▶ [What you need to do]
Reproduce the material exactly, omitting nothing.

───── Dataset content ─────

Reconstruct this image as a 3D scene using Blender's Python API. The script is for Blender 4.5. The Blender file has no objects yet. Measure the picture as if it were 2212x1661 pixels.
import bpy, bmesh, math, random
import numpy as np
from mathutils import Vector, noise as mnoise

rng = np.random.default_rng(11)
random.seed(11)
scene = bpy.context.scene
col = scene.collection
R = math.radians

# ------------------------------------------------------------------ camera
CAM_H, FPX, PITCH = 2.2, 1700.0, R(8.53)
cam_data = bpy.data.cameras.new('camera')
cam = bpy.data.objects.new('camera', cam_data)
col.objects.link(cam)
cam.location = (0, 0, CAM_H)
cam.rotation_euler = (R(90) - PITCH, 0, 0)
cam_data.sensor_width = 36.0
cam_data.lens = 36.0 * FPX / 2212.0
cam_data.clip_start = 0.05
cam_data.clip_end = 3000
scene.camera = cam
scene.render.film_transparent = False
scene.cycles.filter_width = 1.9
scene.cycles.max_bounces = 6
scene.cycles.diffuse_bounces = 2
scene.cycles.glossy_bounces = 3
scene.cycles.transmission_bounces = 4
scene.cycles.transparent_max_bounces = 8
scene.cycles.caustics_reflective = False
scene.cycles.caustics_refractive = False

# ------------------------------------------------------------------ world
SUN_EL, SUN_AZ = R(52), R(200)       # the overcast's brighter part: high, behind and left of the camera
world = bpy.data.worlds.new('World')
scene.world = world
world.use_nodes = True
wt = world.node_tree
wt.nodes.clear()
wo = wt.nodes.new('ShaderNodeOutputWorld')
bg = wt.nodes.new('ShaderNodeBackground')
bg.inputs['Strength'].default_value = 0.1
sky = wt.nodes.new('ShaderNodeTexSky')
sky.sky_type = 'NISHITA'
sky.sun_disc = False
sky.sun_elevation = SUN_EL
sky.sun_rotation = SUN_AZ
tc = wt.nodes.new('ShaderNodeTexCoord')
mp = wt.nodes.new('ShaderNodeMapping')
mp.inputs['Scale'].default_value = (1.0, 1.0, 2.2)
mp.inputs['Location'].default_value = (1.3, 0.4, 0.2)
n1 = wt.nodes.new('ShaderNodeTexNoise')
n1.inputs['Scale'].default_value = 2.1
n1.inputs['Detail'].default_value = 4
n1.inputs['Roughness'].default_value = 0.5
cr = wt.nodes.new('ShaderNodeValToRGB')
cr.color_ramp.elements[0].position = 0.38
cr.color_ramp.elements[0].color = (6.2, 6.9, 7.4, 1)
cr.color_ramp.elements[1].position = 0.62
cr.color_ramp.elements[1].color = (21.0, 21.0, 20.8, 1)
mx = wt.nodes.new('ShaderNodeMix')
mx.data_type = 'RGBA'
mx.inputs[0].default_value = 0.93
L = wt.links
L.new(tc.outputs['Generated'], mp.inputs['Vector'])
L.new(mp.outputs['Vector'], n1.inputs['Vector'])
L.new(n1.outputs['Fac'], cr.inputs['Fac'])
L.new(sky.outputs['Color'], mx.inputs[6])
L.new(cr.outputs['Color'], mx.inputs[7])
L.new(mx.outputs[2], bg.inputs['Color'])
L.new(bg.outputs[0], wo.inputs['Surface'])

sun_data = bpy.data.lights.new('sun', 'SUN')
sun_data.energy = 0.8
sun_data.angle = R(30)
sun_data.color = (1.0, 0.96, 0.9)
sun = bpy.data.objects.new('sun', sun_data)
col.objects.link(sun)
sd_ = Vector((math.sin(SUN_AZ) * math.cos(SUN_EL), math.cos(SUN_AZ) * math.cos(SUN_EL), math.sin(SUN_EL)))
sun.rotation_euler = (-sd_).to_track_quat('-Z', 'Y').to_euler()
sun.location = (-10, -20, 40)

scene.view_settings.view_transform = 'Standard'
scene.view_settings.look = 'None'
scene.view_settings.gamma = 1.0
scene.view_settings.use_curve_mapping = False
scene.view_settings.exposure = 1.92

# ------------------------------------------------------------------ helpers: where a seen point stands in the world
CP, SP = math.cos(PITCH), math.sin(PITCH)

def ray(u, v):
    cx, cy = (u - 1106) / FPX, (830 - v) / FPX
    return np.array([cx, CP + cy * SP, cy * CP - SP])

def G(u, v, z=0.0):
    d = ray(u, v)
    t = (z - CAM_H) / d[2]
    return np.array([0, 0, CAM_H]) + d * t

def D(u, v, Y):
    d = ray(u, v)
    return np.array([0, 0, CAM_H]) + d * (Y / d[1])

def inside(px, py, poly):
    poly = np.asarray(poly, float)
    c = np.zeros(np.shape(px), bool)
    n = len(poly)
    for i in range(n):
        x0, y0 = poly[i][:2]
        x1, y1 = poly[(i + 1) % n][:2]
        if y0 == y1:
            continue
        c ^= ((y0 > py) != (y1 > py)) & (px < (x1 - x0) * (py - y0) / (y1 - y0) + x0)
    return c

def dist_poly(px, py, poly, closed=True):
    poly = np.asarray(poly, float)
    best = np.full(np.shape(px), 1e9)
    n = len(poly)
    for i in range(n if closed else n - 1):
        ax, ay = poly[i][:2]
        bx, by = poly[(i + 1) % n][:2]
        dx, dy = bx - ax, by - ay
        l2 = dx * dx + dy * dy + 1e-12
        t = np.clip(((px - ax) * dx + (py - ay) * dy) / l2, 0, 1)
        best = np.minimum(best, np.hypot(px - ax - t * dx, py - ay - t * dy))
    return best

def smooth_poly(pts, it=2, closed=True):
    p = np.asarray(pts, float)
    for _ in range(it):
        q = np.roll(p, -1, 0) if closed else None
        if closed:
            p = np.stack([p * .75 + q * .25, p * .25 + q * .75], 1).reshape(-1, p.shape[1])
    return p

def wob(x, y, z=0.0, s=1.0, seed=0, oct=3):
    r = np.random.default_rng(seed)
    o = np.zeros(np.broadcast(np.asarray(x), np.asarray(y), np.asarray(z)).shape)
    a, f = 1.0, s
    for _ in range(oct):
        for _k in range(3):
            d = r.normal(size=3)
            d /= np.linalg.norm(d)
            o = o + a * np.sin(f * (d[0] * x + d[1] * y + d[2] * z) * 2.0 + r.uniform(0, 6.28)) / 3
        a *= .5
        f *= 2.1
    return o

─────

▶ [Written answer]
Reconstruct this image as a 3D scene using Blender's Python API. The script is for Blender 4.5. The Blender file has no objects yet. Measure the picture as if it were 2212x1661 pixels.
import bpy, bmesh, math, random
import numpy as np
from mathutils import Vector, noise as mnoise

rng = np.random.default_rng(11)
random.seed(11)
scene = bpy.context.scene
col = scene.collection
R = math.radians

# ------------------------------------------------------------------ camera
CAM_H, FPX, PITCH = 2.2, 1700.0, R(8.53)
cam_data = bpy.data.cameras.new('camera')
cam = bpy.data.objects.new('camera', cam_data)
col.objects.link(cam)
cam.location = (0, 0, CAM_H)
cam.rotation_euler = (R(90) - PITCH, 0, 0)
cam_data.sensor_width = 36.0
cam_data.lens = 36.0 * FPX / 2212.0
cam_data.clip_start = 0.05
cam_data.clip_end = 3000
scene.camera = cam
scene.render.film_transparent = False
scene.cycles.filter_width = 1.9
scene.cycles.max_bounces = 6
scene.cycles.diffuse_bounces = 2
scene.cycles.glossy_bounces = 3
scene.cycles.transmission_bounces = 4
scene.cycles.transparent_max_bounces = 8
scene.cycles.caustics_reflective = False
scene.cycles.caustics_refractive = False

# ------------------------------------------------------------------ world
SUN_EL, SUN_AZ = R(52), R(200)       # the overcast's brighter part: high, behind and left of the camera
world = bpy.data.worlds.new('World')
scene.world = world
world.use_nodes = True
wt = world.node_tree
wt.nodes.clear()
wo = wt.nodes.new('ShaderNodeOutputWorld')
bg = wt.nodes.new('ShaderNodeBackground')
bg.inputs['Strength'].default_value = 0.1
sky = wt.nodes.new('ShaderNodeTexSky')
sky.sky_type = 'NISHITA'
sky.sun_disc = False
sky.sun_elevation = SUN_EL
sky.sun_rotation = SUN_AZ
tc = wt.nodes.new('ShaderNodeTexCoord')
mp = wt.nodes.new('ShaderNodeMapping')
mp.inputs['Scale'].default_value = (1.0, 1.0, 2.2)
mp.inputs['Location'].default_value = (1.3, 0.4, 0.2)
n1 = wt.nodes.new('ShaderNodeTexNoise')
n1.inputs['Scale'].default_value = 2.1
n1.inputs['Detail'].default_value = 4
n1.inputs['Roughness'].default_value = 0.5
cr = wt.nodes.new('ShaderNodeValToRGB')
cr.color_ramp.elements[0].position = 0.38
cr.color_ramp.elements[0].color = (6.2, 6.9, 7.4, 1)
cr.color_ramp.elements[1].position = 0.62
cr.color_ramp.elements[1].color = (21.0, 21.0, 20.8, 1)
mx = wt.nodes.new('ShaderNodeMix')
mx.data_type = 'RGBA'
mx.inputs[0].default_value = 0.93
L = wt.links
L.new(tc.outputs['Generated'], mp.inputs['Vector'])
L.new(mp.outputs['Vector'], n1.inputs['Vector'])
L.new(n1.outputs['Fac'], cr.inputs['Fac'])
L.new(sky.outputs['Color'], mx.inputs[6])
L.new(cr.outputs['Color'], mx.inputs[7])
L.new(mx.outputs[2], bg.inputs['Color'])
L.new(bg.outputs[0], wo.inputs['Surface'])

sun_data = bpy.data.lights.new('sun', 'SUN')
sun_data.energy = 0.8
sun_data.angle = R(30)
sun_data.color = (1.0, 0.96, 0.9)
sun = bpy.data.objects.new('sun', sun_data)
col.objects.link(sun)
sd_ = Vector((math.sin(SUN_AZ) * math.cos(SUN_EL), math.cos(SUN_AZ) * math.cos(SUN_EL), math.sin(SUN_EL)))
sun.rotation_euler = (-sd_).to_track_quat('-Z', 'Y').to_euler()
sun.location = (-10, -20, 40)

scene.view_settings.view_transform = 'Standard'
scene.view_settings.look = 'None'
scene.view_settings.gamma = 1.0
scene.view_settings.use_curve_mapping = False
scene.view_settings.exposure = 1.92

# ------------------------------------------------------------------ helpers: where a seen point stands in the world
CP, SP = math.cos(PITCH), math.sin(PITCH)

def ray(u, v):
    cx, cy = (u - 1106) / FPX, (830 - v) / FPX
    return np.array([cx, CP + cy * SP, cy * CP - SP])

def G(u, v, z=0.0):
    d = ray(u, v)
    t = (z - CAM_H) / d[2]
    return np.array([0, 0, CAM_H]) + d * t

def D(u, v, Y):
    d = ray(u, v)
    return np.array([0, 0, CAM_H]) + d * (Y / d[1])

def inside(px, py, poly):
    poly = np.asarray(poly, float)
    c = np.zeros(np.shape(px), bool)
    n = len(poly)
    for i in range(n):
        x0, y0 = poly[i][:2]
        x1, y1 = poly[(i + 1) % n][:2]
        if y0 == y1:
            continue
        c ^= ((y0 > py) != (y1 > py)) & (px < (x1 - x0) * (py - y0) / (y1 - y0) + x0)
    return c

def dist_poly(px, py, poly, closed=True):
    poly = np.asarray(poly, float)
    best = np.full(np.shape(px), 1e9)
    n = len(poly)
    for i in range(n if closed else n - 1):
        ax, ay = poly[i][:2]
        bx, by = poly[(i + 1) % n][:2]
        dx, dy = bx - ax, by - ay
        l2 = dx * dx + dy * dy + 1e-12
        t = np.clip(((px - ax) * dx + (py - ay) * dy) / l2, 0, 1)
        best = np.minimum(best, np.hypot(px - ax - t * dx, py - ay - t * dy))
    return best

def smooth_poly(pts, it=2, closed=True):
    p = np.asarray(pts, float)
    for _ in range(it):
        q = np.roll(p, -1, 0) if closed else None
        if closed:
            p = np.stack([p * .75 + q * .25, p * .25 + q * .75], 1).reshape(-1, p.shape[1])
    return p

def wob(x, y, z=0.0, s=1.0, seed=0, oct=3):
    r = np.random.default_rng(seed)
    o = np.zeros(np.broadcast(np.asarray(x), np.asarray(y), np.asarray(z)).shape)
    a, f = 1.0, s
    for _ in range(oct):
        for _k in range(3):
            d = r.normal(size=3)
            d /= np.linalg.norm(d)
            o = o + a * np.sin(f * (d[0] * x + d[1] * y + d[2] * z) * 2.0 + r.uniform(0, 6.28)) / 3
        a *= .5
        f *= 2.1
    return o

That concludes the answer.